The span of this operation is the depth of its recursion tree, in this case, \(O(\log n)\). Span effectively measures how long an algorithm would take to run if infinite threads were available, and the only constraints were the data dependencies (ls + rs has a dependency on both ls and rs).

The work divided by the span gives us the “amount of parallelism” available, a measure of how many threads can usefully be assigned to run an algorithm.

Suppose we have p threads available (e.g., 4, 8, etc). Then we can compute the real cost of the algorithm via \(O(\frac{w}{p} + s \log p)\). If \(w/p > s \log p\) then we say that “work dominates”: the sequential part will take more time than the parallel part. For sequential algorithms, we find that \(s \approx w\).

To compute the work of a (recursive) algorithm, we simply add up the work done by its recursive calls. Thus, the total work done by the recursive sum is just the work done by the left sum, plus the work done by the right sum. The base case does work 1.

To compute the span of a (recursive) algorithm, we take the max of the spans of its recursive calls, plus 1 for the calling function. The base case has span 1. This gives us the height of recursion tree.
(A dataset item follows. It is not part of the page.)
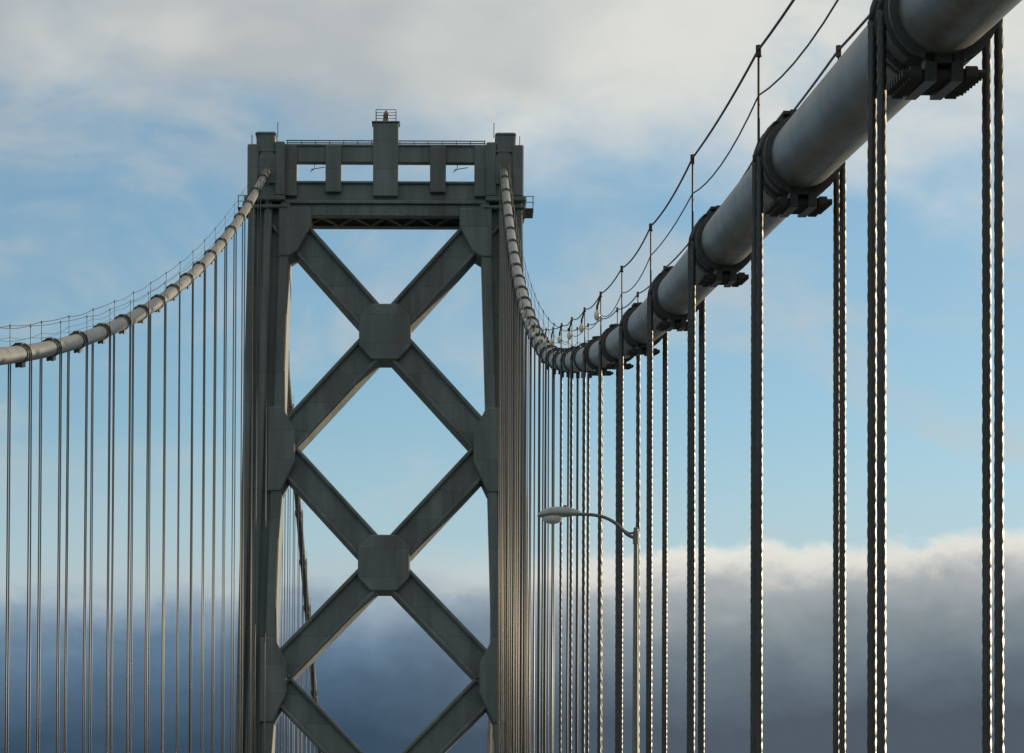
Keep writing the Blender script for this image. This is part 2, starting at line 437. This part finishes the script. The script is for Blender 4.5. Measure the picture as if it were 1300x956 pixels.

Low span is always better: it means that the recursion tree is flat, and we can distribute the work over as many threads are available. If \(s = w\) then the algorithm is purely sequential: no parallelism at all can be exploited.

Note that any parallel algorithm designed this way can be run sequentially, with no modification: just run the “forked” recursive calls sequentially, one after the other.

There are fork-join frameworks available in C++. Some even let you annotate your code with the work and span measurements, so that the scheduler can choose the optimal number of threads to use (can choose whether to fork, or to run sequentially) for the particular inputs passed to your functions.